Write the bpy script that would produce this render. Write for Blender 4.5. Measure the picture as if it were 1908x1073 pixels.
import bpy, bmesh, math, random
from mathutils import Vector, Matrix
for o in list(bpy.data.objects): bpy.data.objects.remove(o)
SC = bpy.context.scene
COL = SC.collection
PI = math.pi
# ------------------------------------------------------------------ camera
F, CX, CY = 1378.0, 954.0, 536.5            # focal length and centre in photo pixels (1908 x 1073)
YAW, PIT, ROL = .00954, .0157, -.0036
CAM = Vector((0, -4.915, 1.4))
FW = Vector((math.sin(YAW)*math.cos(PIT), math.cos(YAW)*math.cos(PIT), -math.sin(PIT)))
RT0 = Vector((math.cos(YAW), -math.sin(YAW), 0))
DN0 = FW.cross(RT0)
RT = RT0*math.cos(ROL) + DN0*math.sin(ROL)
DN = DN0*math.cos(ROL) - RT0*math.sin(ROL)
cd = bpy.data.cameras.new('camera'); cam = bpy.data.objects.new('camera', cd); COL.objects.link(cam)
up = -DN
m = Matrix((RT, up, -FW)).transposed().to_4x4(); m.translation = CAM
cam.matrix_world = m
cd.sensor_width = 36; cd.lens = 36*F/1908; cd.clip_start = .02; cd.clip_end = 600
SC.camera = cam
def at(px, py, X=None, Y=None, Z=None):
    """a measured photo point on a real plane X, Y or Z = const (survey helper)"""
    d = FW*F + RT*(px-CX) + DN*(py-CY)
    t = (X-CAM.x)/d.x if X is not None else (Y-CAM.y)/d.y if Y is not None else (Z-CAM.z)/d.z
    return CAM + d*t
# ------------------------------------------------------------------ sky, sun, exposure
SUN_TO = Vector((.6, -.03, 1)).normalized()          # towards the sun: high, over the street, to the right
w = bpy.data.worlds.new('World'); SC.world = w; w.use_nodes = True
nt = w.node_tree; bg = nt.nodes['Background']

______

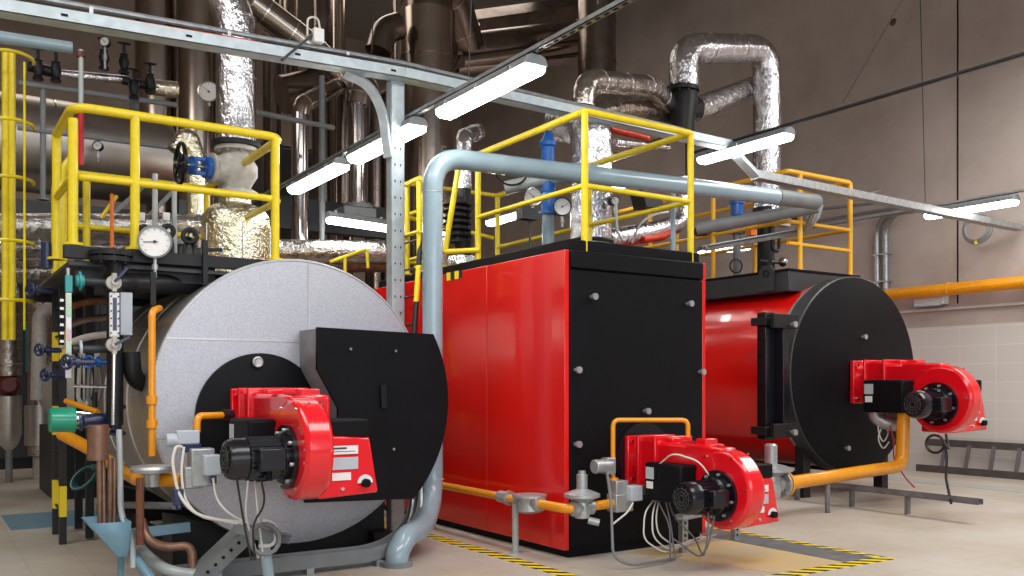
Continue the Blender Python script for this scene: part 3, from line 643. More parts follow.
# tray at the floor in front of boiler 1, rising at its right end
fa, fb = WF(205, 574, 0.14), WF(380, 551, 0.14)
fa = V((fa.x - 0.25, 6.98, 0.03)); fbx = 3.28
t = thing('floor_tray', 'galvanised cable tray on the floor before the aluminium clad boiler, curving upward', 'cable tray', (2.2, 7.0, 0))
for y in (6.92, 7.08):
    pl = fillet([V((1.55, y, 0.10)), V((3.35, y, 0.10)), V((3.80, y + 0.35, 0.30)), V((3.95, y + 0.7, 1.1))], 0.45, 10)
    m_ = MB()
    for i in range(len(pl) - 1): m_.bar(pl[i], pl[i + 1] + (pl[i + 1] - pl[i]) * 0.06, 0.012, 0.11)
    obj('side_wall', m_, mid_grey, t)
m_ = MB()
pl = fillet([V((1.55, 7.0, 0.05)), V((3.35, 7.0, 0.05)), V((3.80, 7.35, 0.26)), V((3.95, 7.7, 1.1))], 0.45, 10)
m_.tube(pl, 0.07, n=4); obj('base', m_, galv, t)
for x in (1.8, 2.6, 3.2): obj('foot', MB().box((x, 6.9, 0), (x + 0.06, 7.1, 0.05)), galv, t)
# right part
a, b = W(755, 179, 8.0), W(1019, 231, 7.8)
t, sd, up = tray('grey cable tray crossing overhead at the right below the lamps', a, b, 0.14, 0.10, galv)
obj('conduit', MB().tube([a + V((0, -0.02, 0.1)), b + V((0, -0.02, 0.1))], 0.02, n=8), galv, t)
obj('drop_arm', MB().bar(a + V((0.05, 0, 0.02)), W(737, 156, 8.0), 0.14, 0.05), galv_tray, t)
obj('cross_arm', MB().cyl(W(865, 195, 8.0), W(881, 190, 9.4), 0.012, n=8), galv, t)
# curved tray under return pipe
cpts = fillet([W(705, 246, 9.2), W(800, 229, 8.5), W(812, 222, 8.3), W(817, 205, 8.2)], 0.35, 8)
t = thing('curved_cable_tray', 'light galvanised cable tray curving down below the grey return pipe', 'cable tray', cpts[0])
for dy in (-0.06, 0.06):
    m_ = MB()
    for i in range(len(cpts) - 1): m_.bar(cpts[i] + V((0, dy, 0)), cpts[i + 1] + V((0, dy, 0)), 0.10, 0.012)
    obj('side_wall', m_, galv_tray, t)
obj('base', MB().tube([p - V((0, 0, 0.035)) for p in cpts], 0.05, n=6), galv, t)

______

Task goal: Where a line in the entries holds "pixels", copy that line.

Right answer:
Write the bpy script that would produce this render. Write for Blender 4.5. Measure the picture as if it were 1908x1073 pixels.
F, CX, CY = 1378.0, 954.0, 536.5            # focal length and centre in photo pixels (1908 x 1073)